While I occasionally speedread 400 articles per day, speedwriting is usually limited to 10000 words or 6 full articles per day. Each of these articles uses maybe around 8 resources. If you cannot write 20 pages of text per day, take my speedwriting course. Success is almost guaranteed.

Proper speedreading itself [the way I practice it] is somewhat different from our default approach:

  1. (10%) Preread (skim or scan, 20000 wpm) and evaluate the text.
  2. (40%) Read the text (4000 wpm) and retain it
  3. (40%) Reflect about the text and what it means for us, reviewing the memory structures in the process.
  4. (10%) Make a diary entry

I read pretty fast. You will probably read slower and the numbers will be different. Now, most people will preread and read, but then not know how to reflect about the text and make diary entries. Reflection is a complex process that we cover in several courses, including

  1. anchoring and defusing,
  2. analysis and creativity,
  3. questioning and marker creation.

Do not doubt yourself

90% of us 90% of the time cannot create good texts.
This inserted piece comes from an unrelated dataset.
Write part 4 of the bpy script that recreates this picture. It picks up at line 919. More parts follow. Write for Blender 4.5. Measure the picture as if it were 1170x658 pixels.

The basic idea is not to be the next Pulitzer prize winner. We simply organize our thoughts by writing. While we do that, we review the materials several times. We are actually forced to review them, since writing a 1500 words articles (like I do in this blog) is hard. After 600 words we are already tired, unless we can use additional resources.

WORD COUNT SO FAR 573 WORDS!

So you will review your materials so many times, actively and passively, that you are very likely to remember them. And if not, you will be able to find them via your full article.

Do not try to dictate and do not worry about grammar. Catherine the Great was one of the most effective rulers. Yet there is a true story about her.

Not a native speaker of Russian, Catherine misspelled eщё ([jɪɕˈɕo] ‘more’), written with three letters, as истчо ([ɪstˈtɕo]), consisting of five letters, and that allegedly gave rise to a popular Russian joke: how can five mistakes occur in a word of three letters? (The letter ё was not widely accepted until the 1940s).

The system works

I am sorry to say, that unless I use what I read I forget it. Sometimes I use it in private communication, sending anecdotes to friends and then discussing with them. Or in this blog. Occasionally answering my students.

I actually “know” the materials of my day job or my PhD not as good as the stuff I write about. Using something that we learn, allows for some non-verbal hands-on knowledge. Writing is very verbal, and often detail-oriented. Talking confidently or writing about something does not mean I know how to apply it practically.

So basically we want a combined approach for maximal coverage.

Combine everything

OK, so let us combine all the methods:

  1. Use speedwriting to reflect, analyze, and maintain the logic of what we read.
  2. Implement spaced repetition for specific data, like names, terms, dates, statistics.
  3. If what you read is cool, do daydream about it. Not just about a specific article, but about whole subjects.
  4. If what you read can be tested or implemented, consider using it practically. Since this step can be expensive, maybe a discussion or a mental experiment will suffice.
  5. Some of the stuff we read will be forgotten. This is OK. If the stuff is important, we will see it again…

This is a very useful and practical approach.

Long discussion short practice

For speedwriting we usually want long discussions, like 1500 or 2500 words. For practical aspects that can be implemented, 800 words are good enough. This article is practical, so I will stop here.